The glory years of the Nets are a distant memory: a perennial Eastern Conference playoff team for 7 seasons, two years ago Nets GM Rod Thorn torpedoed the roster, trading away Jason Kidd and Richard Jefferson, their last links to the team that made the NBA finals two years in a row. The next season, Vince Carter was shipped out as well.

The only thing of value they got from all three trades was Devin Harris… and:

The biggest asset that the trade gave the Nets was salary cap room for the 2010 free agent bonanza that might include LeBron James, Dwyane Wade, Chris Bosh, Amare Stoudemire and Chris Paul. -The Associated Press, June 27, 2008

Except, now it’s 2010, and the Nets have signed Travis Outlaw.

In 2012, the Nets will move to Brooklyn, and I will officially no longer be a fan. What’s left to root for? It’s a terrible team that’s abandoned its fans.

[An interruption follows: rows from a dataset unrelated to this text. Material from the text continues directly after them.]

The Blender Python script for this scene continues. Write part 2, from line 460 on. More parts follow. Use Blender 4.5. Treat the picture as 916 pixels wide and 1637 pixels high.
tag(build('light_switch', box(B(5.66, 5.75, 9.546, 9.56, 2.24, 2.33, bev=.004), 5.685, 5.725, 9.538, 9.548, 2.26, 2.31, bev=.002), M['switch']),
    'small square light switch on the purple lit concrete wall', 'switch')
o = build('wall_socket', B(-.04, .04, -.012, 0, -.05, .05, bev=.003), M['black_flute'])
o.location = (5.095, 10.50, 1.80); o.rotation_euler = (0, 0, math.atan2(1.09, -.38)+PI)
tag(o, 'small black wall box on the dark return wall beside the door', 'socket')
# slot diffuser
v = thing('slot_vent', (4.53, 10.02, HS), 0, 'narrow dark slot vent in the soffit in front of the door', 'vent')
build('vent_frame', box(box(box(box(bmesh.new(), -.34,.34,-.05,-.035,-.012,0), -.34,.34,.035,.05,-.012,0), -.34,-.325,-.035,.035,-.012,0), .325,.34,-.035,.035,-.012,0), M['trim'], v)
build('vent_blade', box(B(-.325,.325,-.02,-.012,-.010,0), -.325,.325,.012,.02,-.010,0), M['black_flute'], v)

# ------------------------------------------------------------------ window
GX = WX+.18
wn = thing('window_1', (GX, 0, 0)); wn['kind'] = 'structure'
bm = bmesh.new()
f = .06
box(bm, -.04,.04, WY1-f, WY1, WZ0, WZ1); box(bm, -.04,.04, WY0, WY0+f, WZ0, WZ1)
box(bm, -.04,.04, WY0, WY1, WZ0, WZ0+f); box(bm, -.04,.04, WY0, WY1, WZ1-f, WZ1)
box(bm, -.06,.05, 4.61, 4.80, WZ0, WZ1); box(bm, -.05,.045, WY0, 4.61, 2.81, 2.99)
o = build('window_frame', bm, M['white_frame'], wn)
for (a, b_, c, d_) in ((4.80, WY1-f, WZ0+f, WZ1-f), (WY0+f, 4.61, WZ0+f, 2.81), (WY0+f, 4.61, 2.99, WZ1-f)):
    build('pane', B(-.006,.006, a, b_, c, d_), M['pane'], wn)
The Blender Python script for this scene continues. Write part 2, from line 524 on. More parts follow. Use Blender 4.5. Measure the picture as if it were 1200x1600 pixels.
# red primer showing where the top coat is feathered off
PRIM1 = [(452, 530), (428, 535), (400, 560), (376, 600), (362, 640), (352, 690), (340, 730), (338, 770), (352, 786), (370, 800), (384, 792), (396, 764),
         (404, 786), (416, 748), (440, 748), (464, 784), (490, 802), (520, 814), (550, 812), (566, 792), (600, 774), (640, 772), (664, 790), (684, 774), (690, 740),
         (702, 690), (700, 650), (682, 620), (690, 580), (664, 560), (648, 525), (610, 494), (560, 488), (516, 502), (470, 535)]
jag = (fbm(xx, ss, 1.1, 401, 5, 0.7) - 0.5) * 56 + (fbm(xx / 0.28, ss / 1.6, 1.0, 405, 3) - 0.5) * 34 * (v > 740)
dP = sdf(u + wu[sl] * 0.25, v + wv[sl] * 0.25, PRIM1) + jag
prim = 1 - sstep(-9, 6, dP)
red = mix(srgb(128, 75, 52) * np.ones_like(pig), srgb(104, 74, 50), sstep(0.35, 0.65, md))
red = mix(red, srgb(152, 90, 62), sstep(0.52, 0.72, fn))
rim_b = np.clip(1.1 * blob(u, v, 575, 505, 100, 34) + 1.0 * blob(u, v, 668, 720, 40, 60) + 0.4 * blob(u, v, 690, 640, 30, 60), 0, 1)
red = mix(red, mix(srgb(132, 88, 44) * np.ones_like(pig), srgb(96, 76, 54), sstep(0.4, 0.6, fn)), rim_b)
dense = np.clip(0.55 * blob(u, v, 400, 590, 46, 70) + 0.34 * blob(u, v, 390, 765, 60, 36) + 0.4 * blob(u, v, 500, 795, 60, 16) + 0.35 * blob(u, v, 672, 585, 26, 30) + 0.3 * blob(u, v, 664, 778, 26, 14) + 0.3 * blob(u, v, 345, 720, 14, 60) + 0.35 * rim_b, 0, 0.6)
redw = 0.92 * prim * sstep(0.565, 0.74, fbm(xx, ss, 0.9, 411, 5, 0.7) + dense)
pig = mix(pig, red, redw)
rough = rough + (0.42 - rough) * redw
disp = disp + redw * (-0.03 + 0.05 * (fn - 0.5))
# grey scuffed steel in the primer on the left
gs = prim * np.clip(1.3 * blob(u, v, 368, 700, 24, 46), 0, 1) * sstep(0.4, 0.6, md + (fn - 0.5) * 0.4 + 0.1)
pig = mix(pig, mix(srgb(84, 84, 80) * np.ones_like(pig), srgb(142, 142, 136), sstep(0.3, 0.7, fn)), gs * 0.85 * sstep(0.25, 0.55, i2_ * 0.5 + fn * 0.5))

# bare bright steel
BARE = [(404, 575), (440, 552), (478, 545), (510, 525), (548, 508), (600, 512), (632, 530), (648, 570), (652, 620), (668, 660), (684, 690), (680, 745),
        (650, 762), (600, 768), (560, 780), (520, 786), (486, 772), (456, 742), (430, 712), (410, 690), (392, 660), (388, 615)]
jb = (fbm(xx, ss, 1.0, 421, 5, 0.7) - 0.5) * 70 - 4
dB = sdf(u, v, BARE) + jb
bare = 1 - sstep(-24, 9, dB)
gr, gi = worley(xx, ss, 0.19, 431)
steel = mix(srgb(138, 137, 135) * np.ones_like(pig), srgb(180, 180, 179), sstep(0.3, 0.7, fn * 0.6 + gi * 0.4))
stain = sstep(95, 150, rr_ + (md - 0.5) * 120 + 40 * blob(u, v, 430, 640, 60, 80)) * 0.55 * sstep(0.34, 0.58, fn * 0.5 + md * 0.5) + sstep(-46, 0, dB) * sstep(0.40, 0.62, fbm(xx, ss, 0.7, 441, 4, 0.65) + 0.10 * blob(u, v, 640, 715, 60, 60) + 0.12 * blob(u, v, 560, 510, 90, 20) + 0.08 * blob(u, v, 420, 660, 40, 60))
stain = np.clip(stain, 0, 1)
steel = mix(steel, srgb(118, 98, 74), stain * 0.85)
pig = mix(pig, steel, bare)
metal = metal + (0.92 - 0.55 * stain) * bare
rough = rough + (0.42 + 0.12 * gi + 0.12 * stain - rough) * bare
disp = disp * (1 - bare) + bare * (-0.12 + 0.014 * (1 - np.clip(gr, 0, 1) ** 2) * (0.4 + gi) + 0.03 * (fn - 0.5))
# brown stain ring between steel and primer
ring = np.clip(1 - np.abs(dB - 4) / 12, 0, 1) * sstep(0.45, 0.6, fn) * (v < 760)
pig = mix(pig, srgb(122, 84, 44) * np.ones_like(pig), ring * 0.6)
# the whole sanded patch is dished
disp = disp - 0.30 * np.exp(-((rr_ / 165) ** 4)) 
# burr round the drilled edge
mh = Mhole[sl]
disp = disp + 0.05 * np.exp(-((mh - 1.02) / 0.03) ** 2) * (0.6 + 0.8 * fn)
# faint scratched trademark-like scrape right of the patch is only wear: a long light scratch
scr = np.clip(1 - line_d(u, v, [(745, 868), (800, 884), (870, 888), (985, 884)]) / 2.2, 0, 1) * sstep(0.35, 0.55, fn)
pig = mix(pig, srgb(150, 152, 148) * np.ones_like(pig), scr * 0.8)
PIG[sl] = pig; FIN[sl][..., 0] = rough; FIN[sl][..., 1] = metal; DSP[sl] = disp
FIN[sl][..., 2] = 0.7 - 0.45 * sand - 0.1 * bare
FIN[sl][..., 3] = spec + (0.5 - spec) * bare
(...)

And it’s all because of Lebron James.

Now, maybe its unfair to pin it all on him. But the move to Brooklyn wouldn’t have had enough traction without the promise of a marquee name to scoop up jaded ex-Knicks fans and fill seats in the new Barclay’s Center. And the Nets wouldn’t have replaced their roster with midgets on unicycles if they didn’t want to clear cap room for the biggest marquee name of them all.

Of course, Lebron didn’t tell the Nets to stop playing basketball and start playing an ancient form of Polynesian hot-potato in order to set themselves up as his potential landing place. But he didn’t disabuse the notion either. Jay-Z, part owner of the Nets, is allegedly a good friend. Lebron couldn’t tip him off that he didn’t quite see himself setting up alley-oops with DeSagana Diop? C’mon man!

In New York City, we demand the best from our sports teams. We demand they win every year. Yet the Nets, determined to no longer be the distant cousin of the New York metro area’s basketball teams, have retooled their roster to lose, and lose big. All on a huge gamble that didn’t pay off.

Maybe they spent too much time in Atlantic City.

So damn you, Lebron James. Damn you for not dashing our hopes sooner. Damn you for being the bright shiny thing everyone wanted, tantalizing us with your anti-gravity Nikes and NBA Jam-style skills. Damn you for making the Nets this century’s Jimmy Hoffa: buried somewhere in the Meadowlands, never to be seen or heard from again.

Unless you do somehow sign with us. In that case, welcome!